一生懸命作りました感は伝わってきますし、そこは大きな評価ポイントです。
ですが、プレイヤー側の思い出補正で面白く感じさせられる部分が大きく、
冷静かつ客観的にみるならば、アリスソフトやエロゲーの終焉を印象付ける出来にすぎません。

テキストは冗長で、周回前提の作りと合いません。
シナリオは一見自由度があるようにみえますが、クリアするためには、
ほぼ決まった順番で進んでいく必要があり、実質ただの一本道です。
戦闘は魔人等が強すぎるため、こちらのとれる戦略が限られ、結果として単調になってしまいます。

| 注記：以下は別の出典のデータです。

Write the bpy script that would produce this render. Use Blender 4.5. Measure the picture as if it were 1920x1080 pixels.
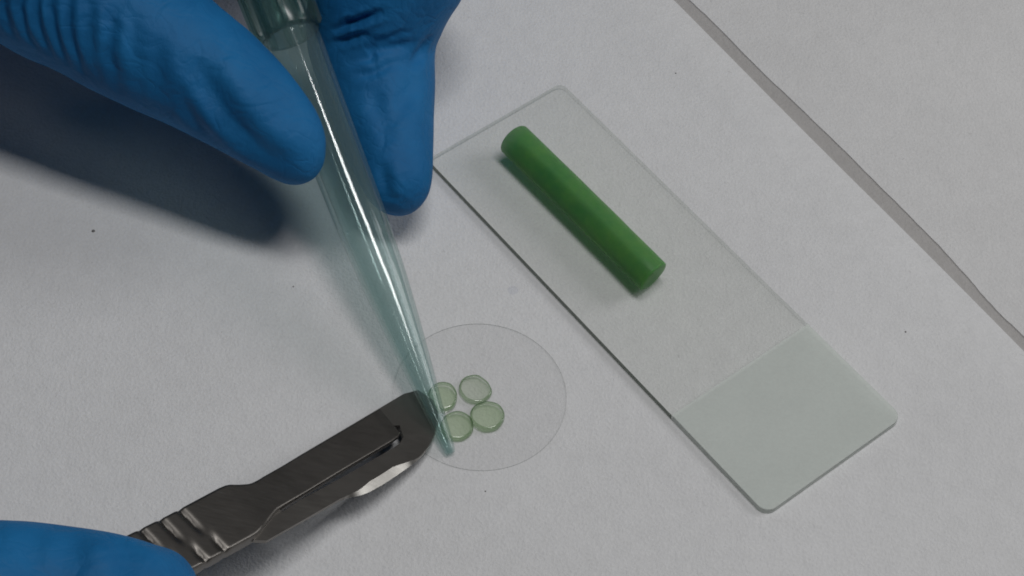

難易度がもっと低ければ、シナリオや戦闘に遊びの部分ができて楽しかったと思うのですが、
非常にタイトなゲームバランスのため、プレイヤーの選択が限られてしまい、
息苦しく、つまらない出来です。
そして、冗長なテキストが、息苦しさに拍車をかけます。

このゲームでは、プレイヤーは最適解をみつけるために周回を繰り返し続けるわけですが、
これは、0から1を生み出すクリエイティブな試みではなく、
1を、2や3あるいは10へとブラッシュアップしていく作業です。

ゲームに何を求めるかは人それぞれですが、
戦国ランスなんかは創造性のある作りが受けたはずです。

対して、ブラッシュアップしていく作業を楽しみ、過去に登場したキャラクターを懐かしむという姿勢は、どこか薄っぺらく、
たとえばワンピース100巻みたいな引き延ばしと同じで、
創造性の欠如を他の何かで補う苦肉の策と映ります。

結果として、ランス10は、この国のサブカルチャーの終焉を物語る、記念碑的な作品の一つとなったと感じます。
そして、多くのプレイヤーが、ワンピース100巻と同じくランス10を高く評価している点は、
もはや皮肉であるとすら感じるわけです。

本ゲームの評価点は、作り手の一生懸命さが伝わってくる点、
それと、永遠に続くワンピースみたいなことにならずに(おそらく)完結させた点、
その2点になるかと思います。

2部の結末については、
要するに、人間として、あがきもがきしながら、前に進んでいくことの楽しさ、
それを創造神に味あわせることで、人として生きることの素晴らしさを伝えたのだと解釈しています。

これは人間にとっての普遍的なテーマであり、特に違和感は感じません。
ただ、このテーマは深く、根源的なものですので、描写するには、
今のランス像よりも、昔のランス像(戦国以前)のほうが、適しているのですよね。
今のランスは薄っぺらいので。

そのへんおそらく、作り手の中でも年齢がある程度いってる方たちは、
わかってるんだろうなと思いながらプレイしてると、面白くはあります。